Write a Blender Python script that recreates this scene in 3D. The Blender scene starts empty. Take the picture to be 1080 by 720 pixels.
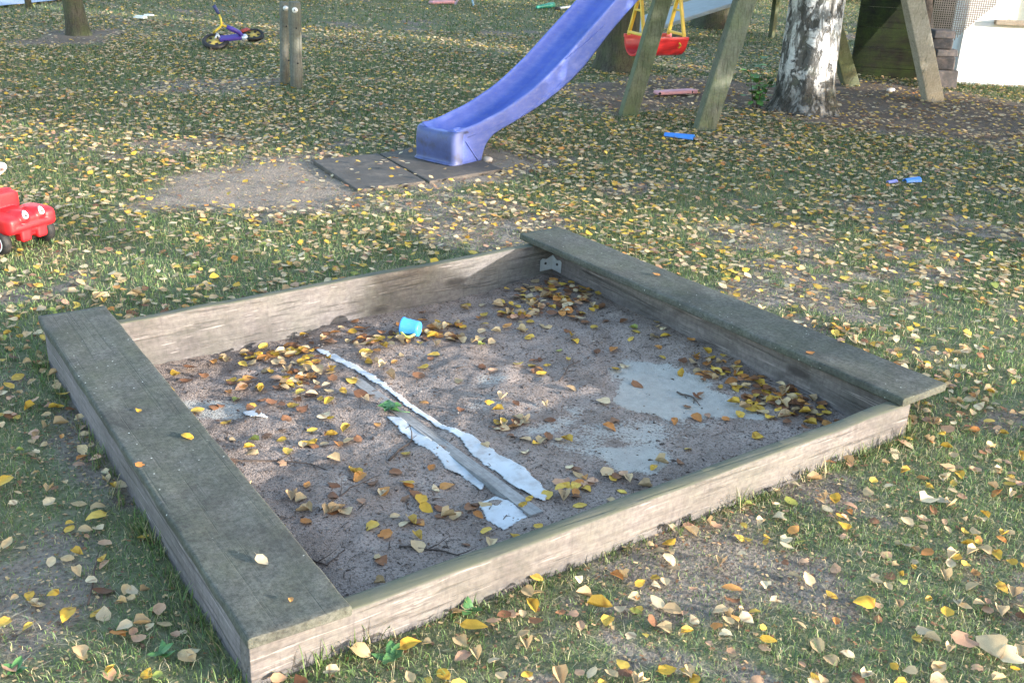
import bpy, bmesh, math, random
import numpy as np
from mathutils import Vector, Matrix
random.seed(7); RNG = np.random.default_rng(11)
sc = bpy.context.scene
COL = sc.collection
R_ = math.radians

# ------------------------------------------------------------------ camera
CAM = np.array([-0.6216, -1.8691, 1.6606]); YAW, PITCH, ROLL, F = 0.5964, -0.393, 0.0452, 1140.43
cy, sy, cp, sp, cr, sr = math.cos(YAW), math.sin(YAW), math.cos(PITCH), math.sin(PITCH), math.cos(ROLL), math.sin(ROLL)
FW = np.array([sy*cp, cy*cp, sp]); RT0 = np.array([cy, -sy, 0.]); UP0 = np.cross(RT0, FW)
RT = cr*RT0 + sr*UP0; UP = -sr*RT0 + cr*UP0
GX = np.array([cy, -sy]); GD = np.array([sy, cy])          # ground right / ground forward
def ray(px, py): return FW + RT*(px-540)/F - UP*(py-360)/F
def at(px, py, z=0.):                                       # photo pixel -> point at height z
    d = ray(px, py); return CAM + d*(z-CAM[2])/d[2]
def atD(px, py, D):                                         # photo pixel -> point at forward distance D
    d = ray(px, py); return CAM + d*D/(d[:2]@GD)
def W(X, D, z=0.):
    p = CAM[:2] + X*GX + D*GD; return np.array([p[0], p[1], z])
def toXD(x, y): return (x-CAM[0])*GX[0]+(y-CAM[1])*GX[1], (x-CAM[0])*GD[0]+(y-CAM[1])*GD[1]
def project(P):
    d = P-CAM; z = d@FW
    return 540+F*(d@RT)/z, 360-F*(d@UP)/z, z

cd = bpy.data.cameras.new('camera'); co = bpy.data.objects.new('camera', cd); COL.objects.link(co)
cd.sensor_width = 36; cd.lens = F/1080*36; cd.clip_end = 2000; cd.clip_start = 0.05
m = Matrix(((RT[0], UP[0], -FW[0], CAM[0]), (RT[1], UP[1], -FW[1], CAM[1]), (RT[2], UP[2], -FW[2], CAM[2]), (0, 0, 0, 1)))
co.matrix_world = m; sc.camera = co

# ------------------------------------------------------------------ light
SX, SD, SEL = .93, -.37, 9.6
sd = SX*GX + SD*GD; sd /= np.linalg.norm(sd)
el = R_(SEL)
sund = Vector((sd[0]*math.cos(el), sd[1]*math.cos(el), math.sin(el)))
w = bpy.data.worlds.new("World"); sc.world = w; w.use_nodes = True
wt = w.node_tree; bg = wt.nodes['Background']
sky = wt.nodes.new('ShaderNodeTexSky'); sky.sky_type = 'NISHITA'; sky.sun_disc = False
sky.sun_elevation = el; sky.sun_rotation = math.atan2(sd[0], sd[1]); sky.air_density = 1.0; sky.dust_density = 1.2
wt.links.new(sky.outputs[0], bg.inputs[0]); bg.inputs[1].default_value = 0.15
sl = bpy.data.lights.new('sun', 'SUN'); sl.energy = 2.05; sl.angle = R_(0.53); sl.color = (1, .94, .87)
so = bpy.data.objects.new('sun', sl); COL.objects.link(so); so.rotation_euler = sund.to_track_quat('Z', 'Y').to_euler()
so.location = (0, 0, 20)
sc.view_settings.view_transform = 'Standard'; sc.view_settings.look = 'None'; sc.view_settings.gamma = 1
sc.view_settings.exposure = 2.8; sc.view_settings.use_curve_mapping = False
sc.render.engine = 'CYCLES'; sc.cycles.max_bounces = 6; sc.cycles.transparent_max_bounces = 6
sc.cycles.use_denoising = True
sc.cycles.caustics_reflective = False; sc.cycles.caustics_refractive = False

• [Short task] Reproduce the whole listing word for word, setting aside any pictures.

• [Completed exercise]
Write a Blender Python script that recreates this scene in 3D. The Blender scene starts empty. Take the picture to be 1080 by 720 pixels.
import bpy, bmesh, math, random
import numpy as np
from mathutils import Vector, Matrix
random.seed(7); RNG = np.random.default_rng(11)
sc = bpy.context.scene
COL = sc.collection
R_ = math.radians

# ------------------------------------------------------------------ camera
CAM = np.array([-0.6216, -1.8691, 1.6606]); YAW, PITCH, ROLL, F = 0.5964, -0.393, 0.0452, 1140.43
cy, sy, cp, sp, cr, sr = math.cos(YAW), math.sin(YAW), math.cos(PITCH), math.sin(PITCH), math.cos(ROLL), math.sin(ROLL)
FW = np.array([sy*cp, cy*cp, sp]); RT0 = np.array([cy, -sy, 0.]); UP0 = np.cross(RT0, FW)
RT = cr*RT0 + sr*UP0; UP = -sr*RT0 + cr*UP0
GX = np.array([cy, -sy]); GD = np.array([sy, cy])          # ground right / ground forward
def ray(px, py): return FW + RT*(px-540)/F - UP*(py-360)/F
def at(px, py, z=0.):                                       # photo pixel -> point at height z
    d = ray(px, py); return CAM + d*(z-CAM[2])/d[2]
def atD(px, py, D):                                         # photo pixel -> point at forward distance D
    d = ray(px, py); return CAM + d*D/(d[:2]@GD)
def W(X, D, z=0.):
    p = CAM[:2] + X*GX + D*GD; return np.array([p[0], p[1], z])
def toXD(x, y): return (x-CAM[0])*GX[0]+(y-CAM[1])*GX[1], (x-CAM[0])*GD[0]+(y-CAM[1])*GD[1]
def project(P):
    d = P-CAM; z = d@FW
    return 540+F*(d@RT)/z, 360-F*(d@UP)/z, z

cd = bpy.data.cameras.new('camera'); co = bpy.data.objects.new('camera', cd); COL.objects.link(co)
cd.sensor_width = 36; cd.lens = F/1080*36; cd.clip_end = 2000; cd.clip_start = 0.05
m = Matrix(((RT[0], UP[0], -FW[0], CAM[0]), (RT[1], UP[1], -FW[1], CAM[1]), (RT[2], UP[2], -FW[2], CAM[2]), (0, 0, 0, 1)))
co.matrix_world = m; sc.camera = co

# ------------------------------------------------------------------ light
SX, SD, SEL = .93, -.37, 9.6
sd = SX*GX + SD*GD; sd /= np.linalg.norm(sd)
el = R_(SEL)
sund = Vector((sd[0]*math.cos(el), sd[1]*math.cos(el), math.sin(el)))
w = bpy.data.worlds.new("World"); sc.world = w; w.use_nodes = True
wt = w.node_tree; bg = wt.nodes['Background']
sky = wt.nodes.new('ShaderNodeTexSky'); sky.sky_type = 'NISHITA'; sky.sun_disc = False
sky.sun_elevation = el; sky.sun_rotation = math.atan2(sd[0], sd[1]); sky.air_density = 1.0; sky.dust_density = 1.2
wt.links.new(sky.outputs[0], bg.inputs[0]); bg.inputs[1].default_value = 0.15
sl = bpy.data.lights.new('sun', 'SUN'); sl.energy = 2.05; sl.angle = R_(0.53); sl.color = (1, .94, .87)
so = bpy.data.objects.new('sun', sl); COL.objects.link(so); so.rotation_euler = sund.to_track_quat('Z', 'Y').to_euler()
so.location = (0, 0, 20)
sc.view_settings.view_transform = 'Standard'; sc.view_settings.look = 'None'; sc.view_settings.gamma = 1
sc.view_settings.exposure = 2.8; sc.view_settings.use_curve_mapping = False
sc.render.engine = 'CYCLES'; sc.cycles.max_bounces = 6; sc.cycles.transparent_max_bounces = 6
sc.cycles.use_denoising = True
sc.cycles.caustics_reflective = False; sc.cycles.caustics_refractive = False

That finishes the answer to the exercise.